» **What is needed**: Make an exact copy of the data below, leaving out every picture.

» **Records for the exercise**:
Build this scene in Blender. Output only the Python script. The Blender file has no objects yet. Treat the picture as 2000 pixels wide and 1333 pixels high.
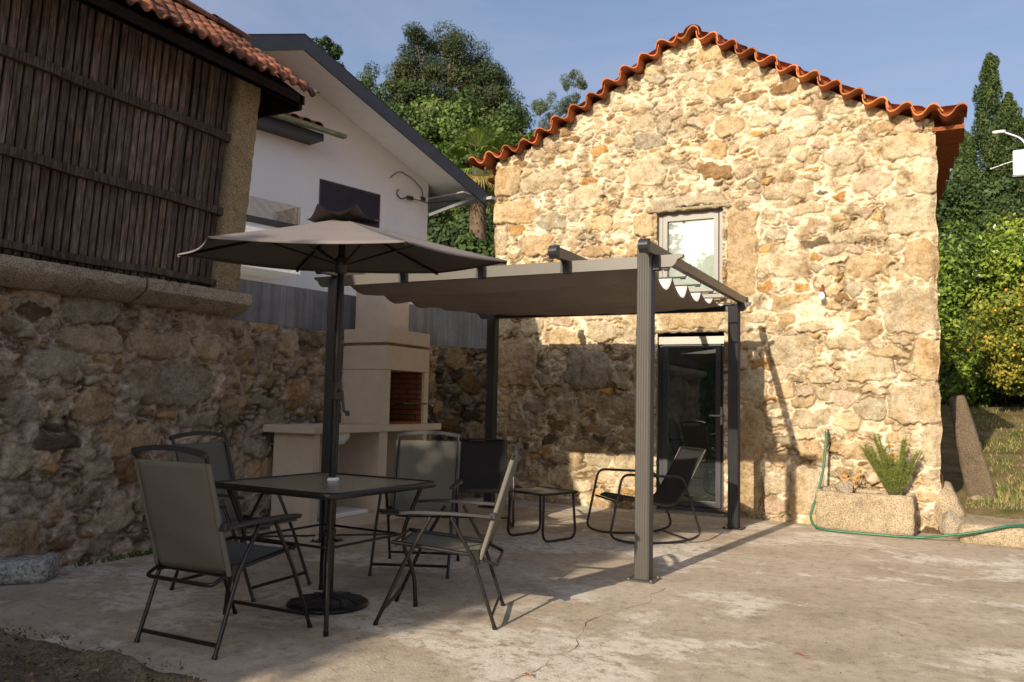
import bpy, math, random
import numpy as np
from mathutils import Vector, Matrix

# ------------------------------------------------------------------ camera, world, sun
SC = bpy.context.scene
COL = SC.collection
R = math.radians

cam_d = bpy.data.cameras.new("camera")
cam = bpy.data.objects.new("camera", cam_d)
COL.objects.link(cam)
cam_d.sensor_width = 36.0
cam_d.lens = 1620.0 / 2000.0 * 36.0
cam_d.clip_end = 2000.0
cam_d.clip_start = 0.05
yaw, pit, rol = R(27.269), R(4.230), R(1.203)
F_ = Vector((-math.sin(yaw) * math.cos(pit), math.cos(yaw) * math.cos(pit), math.sin(pit)))
R_ = Vector((math.cos(yaw), math.sin(yaw), 0))
U_ = R_.cross(F_)
R2 = R_ * math.cos(rol) + U_ * math.sin(rol)
U2 = -R_ * math.sin(rol) + U_ * math.cos(rol)
M = Matrix((R2, U2, -F_)).transposed().to_4x4()
M.translation = Vector((0, 0, 1.2))
cam.matrix_world = M
cam_d.dof.use_dof = True
cam_d.dof.focus_distance = 5.0
cam_d.dof.aperture_fstop = 5.0
SC.camera = cam

SUN_EL = R(22.8)
world = bpy.data.worlds.new("World")
SC.world = world
world.use_nodes = True
wn = world.node_tree.nodes
wl = world.node_tree.links
bg = wn["Background"]
sky = wn.new("ShaderNodeTexSky")
sky.sky_type = 'NISHITA'
sky.sun_disc = False
sky.sun_elevation = SUN_EL
sky.sun_rotation = R(186.6)
sky.altitude = 200
sky.air_density = 1.0
sky.dust_density = 4.0
sky.ozone_density = 2.0
bg.inputs[1].default_value = 0.125
tc = wn.new("ShaderNodeTexCoord")
mpw = wn.new("ShaderNodeMapping")
mpw.inputs["Scale"].default_value = (1.2, 2.6, 5.0)
mpw.inputs["Rotation"].default_value = (0.2, 0.35, 0.5)
wl.new(tc.outputs["Generated"], mpw.inputs[0])
nw = wn.new("ShaderNodeTexNoise")
nw.inputs["Scale"].default_value = 1.6
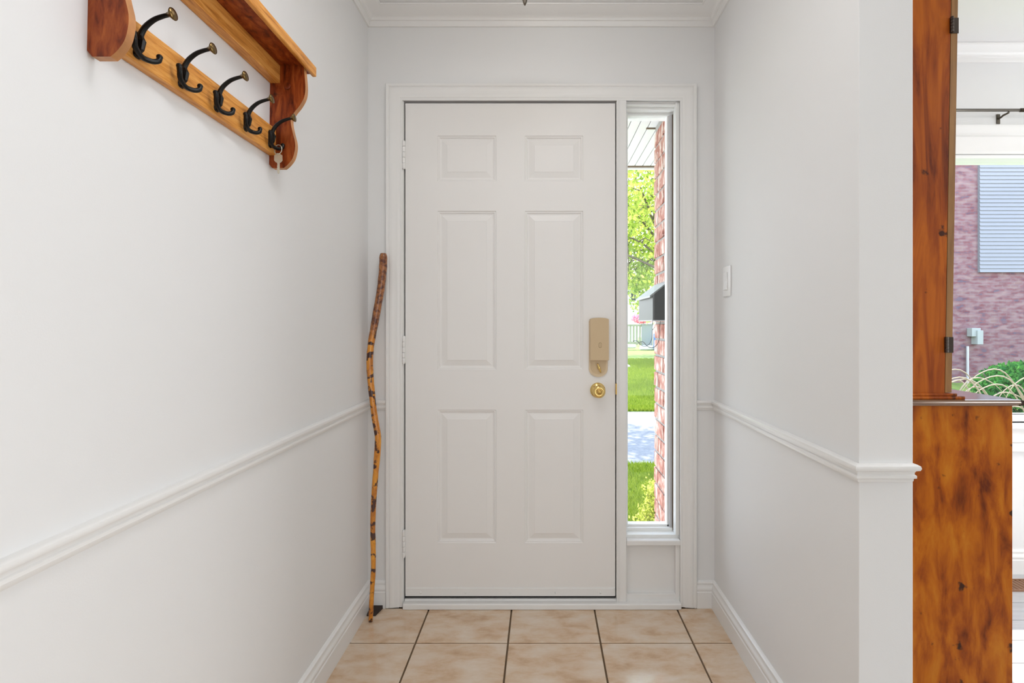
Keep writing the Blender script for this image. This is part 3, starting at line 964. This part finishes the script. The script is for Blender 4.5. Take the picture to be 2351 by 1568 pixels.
# ================================================================== WALKING STICK
path = [(880, 582), (880, 592), (879, 620), (874, 665), (867, 705), (859, 750), (852, 790), (849, 825), (850, 860), (854, 905), (860, 955), (866, 990), (868, 1008), (866, 1045), (862, 1095), (858, 1150), (856, 1210), (857, 1260), (857, 1310), (854, 1360), (852, 1400), (851, 1427)]
wid = [13, 18, 18, 17, 17, 16, 15, 14.5, 14.5, 14, 14, 14.5, 14, 14, 12.5, 12, 11.5, 11.5, 11, 10.5, 10, 9]
def sd(py): return 1.957 + (2.020 - 1.957) * (1427 - py) / (1427 - 582)
sp = [P(a, b, sd(b)) for a, b in path]
dat = spline([(*p, w_ / 2 * p.y / FPX) for p, w_ in zip(sp, wid)], 4)
rnd = random.Random(3)
rr = [q[3] * (1 + rnd.uniform(-0.05, 0.05)) for q in dat]
stick = B().tube([q[:3] for q in dat], rr, 14).build('walking_stick', M['stick'], smooth=True)
tag(stick, 'knotty wooden walking stick with reddish top leaning in the left corner beside the door', 'walking stick')
# low dark wedge-shaped patch on the floor in the corner
wd = B().prism([(0, 0), (0.052, 0), (0.052, 0.014), (0, 0.003)], lambda a, z: (-0.698, 1.992 + a, z), lambda a, z: (-0.664 + a * 0.25, 1.992 + a, z)).build('dark_floor_patch', M['wedge'])
tag(wd, 'small dark brown wedge-shaped patch on the floor behind the walking stick', 'door wedge')

# ================================================================== LIGHT SWITCH
sw = empty('light_switch', (XR, 1.912, 1.325))
B().box(-0.006, 0, -0.037, 0.037, -0.0575, 0.0575, 0.003).build('switch_plate', M['plastic'], sw, angle=40)
rk_ = B().prism([(-0.0065, -0.033), (-0.0125, -0.033), (-0.0075, 0.0), (-0.0105, 0.033), (-0.0065, 0.033)], lambda a, z: (a, -0.0165, z), lambda a, z: (a, 0.0165, z)).build('rocker', M['plastic'], sw)
tag(sw, 'white rocker light switch on the right wall near the door', 'light switch')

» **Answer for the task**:
Build this scene in Blender. Output only the Python script. The Blender file has no objects yet. Treat the picture as 2000 pixels wide and 1333 pixels high.
import bpy, math, random
import numpy as np
from mathutils import Vector, Matrix

# ------------------------------------------------------------------ camera, world, sun
SC = bpy.context.scene
COL = SC.collection
R = math.radians

cam_d = bpy.data.cameras.new("camera")
cam = bpy.data.objects.new("camera", cam_d)
COL.objects.link(cam)
cam_d.sensor_width = 36.0
cam_d.lens = 1620.0 / 2000.0 * 36.0
cam_d.clip_end = 2000.0
cam_d.clip_start = 0.05
yaw, pit, rol = R(27.269), R(4.230), R(1.203)
F_ = Vector((-math.sin(yaw) * math.cos(pit), math.cos(yaw) * math.cos(pit), math.sin(pit)))
R_ = Vector((math.cos(yaw), math.sin(yaw), 0))
U_ = R_.cross(F_)
R2 = R_ * math.cos(rol) + U_ * math.sin(rol)
U2 = -R_ * math.sin(rol) + U_ * math.cos(rol)
M = Matrix((R2, U2, -F_)).transposed().to_4x4()
M.translation = Vector((0, 0, 1.2))
cam.matrix_world = M
cam_d.dof.use_dof = True
cam_d.dof.focus_distance = 5.0
cam_d.dof.aperture_fstop = 5.0
SC.camera = cam

SUN_EL = R(22.8)
world = bpy.data.worlds.new("World")
SC.world = world
world.use_nodes = True
wn = world.node_tree.nodes
wl = world.node_tree.links
bg = wn["Background"]
sky = wn.new("ShaderNodeTexSky")
sky.sky_type = 'NISHITA'
sky.sun_disc = False
sky.sun_elevation = SUN_EL
sky.sun_rotation = R(186.6)
sky.altitude = 200
sky.air_density = 1.0
sky.dust_density = 4.0
sky.ozone_density = 2.0
bg.inputs[1].default_value = 0.125
tc = wn.new("ShaderNodeTexCoord")
mpw = wn.new("ShaderNodeMapping")
mpw.inputs["Scale"].default_value = (1.2, 2.6, 5.0)
mpw.inputs["Rotation"].default_value = (0.2, 0.35, 0.5)
wl.new(tc.outputs["Generated"], mpw.inputs[0])
nw = wn.new("ShaderNodeTexNoise")
nw.inputs["Scale"].default_value = 1.6
Keep writing the Blender script for this image. This is part 3, starting at line 964. This part finishes the script. The script is for Blender 4.5. Take the picture to be 2351 by 1568 pixels.
# ================================================================== WALKING STICK
path = [(880, 582), (880, 592), (879, 620), (874, 665), (867, 705), (859, 750), (852, 790), (849, 825), (850, 860), (854, 905), (860, 955), (866, 990), (868, 1008), (866, 1045), (862, 1095), (858, 1150), (856, 1210), (857, 1260), (857, 1310), (854, 1360), (852, 1400), (851, 1427)]
wid = [13, 18, 18, 17, 17, 16, 15, 14.5, 14.5, 14, 14, 14.5, 14, 14, 12.5, 12, 11.5, 11.5, 11, 10.5, 10, 9]
def sd(py): return 1.957 + (2.020 - 1.957) * (1427 - py) / (1427 - 582)
sp = [P(a, b, sd(b)) for a, b in path]
dat = spline([(*p, w_ / 2 * p.y / FPX) for p, w_ in zip(sp, wid)], 4)
rnd = random.Random(3)
rr = [q[3] * (1 + rnd.uniform(-0.05, 0.05)) for q in dat]
stick = B().tube([q[:3] for q in dat], rr, 14).build('walking_stick', M['stick'], smooth=True)
tag(stick, 'knotty wooden walking stick with reddish top leaning in the left corner beside the door', 'walking stick')
# low dark wedge-shaped patch on the floor in the corner
wd = B().prism([(0, 0), (0.052, 0), (0.052, 0.014), (0, 0.003)], lambda a, z: (-0.698, 1.992 + a, z), lambda a, z: (-0.664 + a * 0.25, 1.992 + a, z)).build('dark_floor_patch', M['wedge'])
tag(wd, 'small dark brown wedge-shaped patch on the floor behind the walking stick', 'door wedge')

# ================================================================== LIGHT SWITCH
sw = empty('light_switch', (XR, 1.912, 1.325))
B().box(-0.006, 0, -0.037, 0.037, -0.0575, 0.0575, 0.003).build('switch_plate', M['plastic'], sw, angle=40)
rk_ = B().prism([(-0.0065, -0.033), (-0.0125, -0.033), (-0.0075, 0.0), (-0.0105, 0.033), (-0.0065, 0.033)], lambda a, z: (a, -0.0165, z), lambda a, z: (a, 0.0165, z)).build('rocker', M['plastic'], sw)
tag(sw, 'white rocker light switch on the right wall near the door', 'light switch')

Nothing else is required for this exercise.